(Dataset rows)
■ ■ ■ ■

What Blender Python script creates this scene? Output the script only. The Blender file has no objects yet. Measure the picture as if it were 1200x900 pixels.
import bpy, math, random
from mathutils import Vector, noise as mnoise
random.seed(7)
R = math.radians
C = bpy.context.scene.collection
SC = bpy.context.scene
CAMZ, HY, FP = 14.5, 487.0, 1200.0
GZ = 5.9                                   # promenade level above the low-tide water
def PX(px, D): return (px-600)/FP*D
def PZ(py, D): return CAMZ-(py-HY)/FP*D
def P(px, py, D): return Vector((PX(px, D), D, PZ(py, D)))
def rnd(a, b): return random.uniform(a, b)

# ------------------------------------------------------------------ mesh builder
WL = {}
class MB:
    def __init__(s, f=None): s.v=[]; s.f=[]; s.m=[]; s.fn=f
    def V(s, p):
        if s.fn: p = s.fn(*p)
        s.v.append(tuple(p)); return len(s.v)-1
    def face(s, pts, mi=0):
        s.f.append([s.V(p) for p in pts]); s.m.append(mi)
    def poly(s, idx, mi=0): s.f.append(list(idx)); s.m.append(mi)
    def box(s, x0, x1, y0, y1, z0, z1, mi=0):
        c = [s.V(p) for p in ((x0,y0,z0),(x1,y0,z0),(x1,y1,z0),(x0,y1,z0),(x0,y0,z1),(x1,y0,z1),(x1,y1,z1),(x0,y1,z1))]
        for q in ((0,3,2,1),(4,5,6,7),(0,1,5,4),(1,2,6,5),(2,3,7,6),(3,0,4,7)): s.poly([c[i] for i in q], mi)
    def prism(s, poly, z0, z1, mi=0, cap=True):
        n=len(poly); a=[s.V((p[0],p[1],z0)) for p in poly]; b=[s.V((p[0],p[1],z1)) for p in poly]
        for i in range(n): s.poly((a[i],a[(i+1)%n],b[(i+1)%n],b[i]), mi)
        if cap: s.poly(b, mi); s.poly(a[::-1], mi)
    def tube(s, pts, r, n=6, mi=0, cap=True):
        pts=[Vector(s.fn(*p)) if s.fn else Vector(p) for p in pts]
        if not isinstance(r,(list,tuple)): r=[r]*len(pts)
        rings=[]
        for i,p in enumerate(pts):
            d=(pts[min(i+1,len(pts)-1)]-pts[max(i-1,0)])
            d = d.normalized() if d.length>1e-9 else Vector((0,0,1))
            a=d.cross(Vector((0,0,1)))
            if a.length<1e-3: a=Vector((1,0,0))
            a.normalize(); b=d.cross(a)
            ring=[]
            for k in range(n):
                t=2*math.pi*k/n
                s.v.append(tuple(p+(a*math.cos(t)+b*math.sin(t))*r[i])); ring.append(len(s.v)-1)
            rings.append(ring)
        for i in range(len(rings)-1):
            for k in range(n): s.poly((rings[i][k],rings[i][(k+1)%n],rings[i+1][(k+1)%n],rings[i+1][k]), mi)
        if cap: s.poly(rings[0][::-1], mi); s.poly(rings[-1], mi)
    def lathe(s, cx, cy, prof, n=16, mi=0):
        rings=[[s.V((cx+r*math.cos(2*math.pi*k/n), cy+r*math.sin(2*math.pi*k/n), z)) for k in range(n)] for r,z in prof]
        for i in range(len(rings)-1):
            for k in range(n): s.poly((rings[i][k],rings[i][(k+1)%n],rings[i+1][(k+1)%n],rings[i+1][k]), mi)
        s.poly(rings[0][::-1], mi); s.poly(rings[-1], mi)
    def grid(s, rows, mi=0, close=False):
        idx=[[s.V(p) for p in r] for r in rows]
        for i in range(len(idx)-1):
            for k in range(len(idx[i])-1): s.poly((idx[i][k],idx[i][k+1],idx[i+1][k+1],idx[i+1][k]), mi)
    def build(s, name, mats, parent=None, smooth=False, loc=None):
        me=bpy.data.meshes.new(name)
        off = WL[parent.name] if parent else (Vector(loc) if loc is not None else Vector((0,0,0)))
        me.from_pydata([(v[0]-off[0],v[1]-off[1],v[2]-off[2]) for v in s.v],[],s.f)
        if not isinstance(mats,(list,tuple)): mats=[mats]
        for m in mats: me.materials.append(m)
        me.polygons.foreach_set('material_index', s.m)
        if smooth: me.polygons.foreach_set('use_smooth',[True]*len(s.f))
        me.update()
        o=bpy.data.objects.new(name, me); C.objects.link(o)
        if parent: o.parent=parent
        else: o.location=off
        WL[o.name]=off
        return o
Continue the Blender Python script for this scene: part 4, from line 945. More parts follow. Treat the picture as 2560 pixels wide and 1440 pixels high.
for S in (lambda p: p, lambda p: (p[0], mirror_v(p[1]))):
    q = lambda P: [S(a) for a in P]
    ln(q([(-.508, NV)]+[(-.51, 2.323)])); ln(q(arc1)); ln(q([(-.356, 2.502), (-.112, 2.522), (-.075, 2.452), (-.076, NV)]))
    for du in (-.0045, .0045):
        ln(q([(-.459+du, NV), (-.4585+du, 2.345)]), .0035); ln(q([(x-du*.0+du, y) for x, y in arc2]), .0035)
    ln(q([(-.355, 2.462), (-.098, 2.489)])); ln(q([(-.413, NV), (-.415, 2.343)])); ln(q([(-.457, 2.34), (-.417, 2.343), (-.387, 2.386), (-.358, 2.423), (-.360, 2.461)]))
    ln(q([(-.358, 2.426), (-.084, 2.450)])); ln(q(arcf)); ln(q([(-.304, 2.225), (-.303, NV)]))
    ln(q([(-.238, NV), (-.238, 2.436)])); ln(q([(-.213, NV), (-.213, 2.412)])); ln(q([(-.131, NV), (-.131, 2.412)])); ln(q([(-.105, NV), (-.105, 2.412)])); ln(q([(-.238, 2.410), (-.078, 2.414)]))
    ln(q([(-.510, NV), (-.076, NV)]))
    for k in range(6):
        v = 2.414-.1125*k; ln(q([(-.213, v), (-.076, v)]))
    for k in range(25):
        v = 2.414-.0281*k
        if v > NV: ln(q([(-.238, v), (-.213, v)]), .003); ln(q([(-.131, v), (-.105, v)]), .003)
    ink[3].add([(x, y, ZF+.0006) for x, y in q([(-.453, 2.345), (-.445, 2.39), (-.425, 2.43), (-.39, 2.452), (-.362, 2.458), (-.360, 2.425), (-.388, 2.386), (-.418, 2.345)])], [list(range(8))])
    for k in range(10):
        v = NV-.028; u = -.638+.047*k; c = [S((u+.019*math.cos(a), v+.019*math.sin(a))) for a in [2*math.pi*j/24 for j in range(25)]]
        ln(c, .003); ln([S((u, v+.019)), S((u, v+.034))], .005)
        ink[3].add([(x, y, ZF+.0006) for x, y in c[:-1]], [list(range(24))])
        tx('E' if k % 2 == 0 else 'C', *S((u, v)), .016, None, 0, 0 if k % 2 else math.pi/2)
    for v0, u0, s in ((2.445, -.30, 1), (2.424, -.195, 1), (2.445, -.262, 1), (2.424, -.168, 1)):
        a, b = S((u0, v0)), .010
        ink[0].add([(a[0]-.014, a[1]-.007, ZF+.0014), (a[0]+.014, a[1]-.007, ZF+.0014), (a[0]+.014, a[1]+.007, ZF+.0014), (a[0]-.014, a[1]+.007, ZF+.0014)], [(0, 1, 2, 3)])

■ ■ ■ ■

TASK BRIEF: Extract the first line above and each line after it up to and including the one with "def rnd(a, b): return random.uniform(a, b)", please, exactly and with nothing else.

RESPONSE TO THIS EXERCISE:
What Blender Python script creates this scene? Output the script only. The Blender file has no objects yet. Measure the picture as if it were 1200x900 pixels.
import bpy, math, random
from mathutils import Vector, noise as mnoise
random.seed(7)
R = math.radians
C = bpy.context.scene.collection
SC = bpy.context.scene
CAMZ, HY, FP = 14.5, 487.0, 1200.0
GZ = 5.9                                   # promenade level above the low-tide water
def PX(px, D): return (px-600)/FP*D
def PZ(py, D): return CAMZ-(py-HY)/FP*D
def P(px, py, D): return Vector((PX(px, D), D, PZ(py, D)))
def rnd(a, b): return random.uniform(a, b)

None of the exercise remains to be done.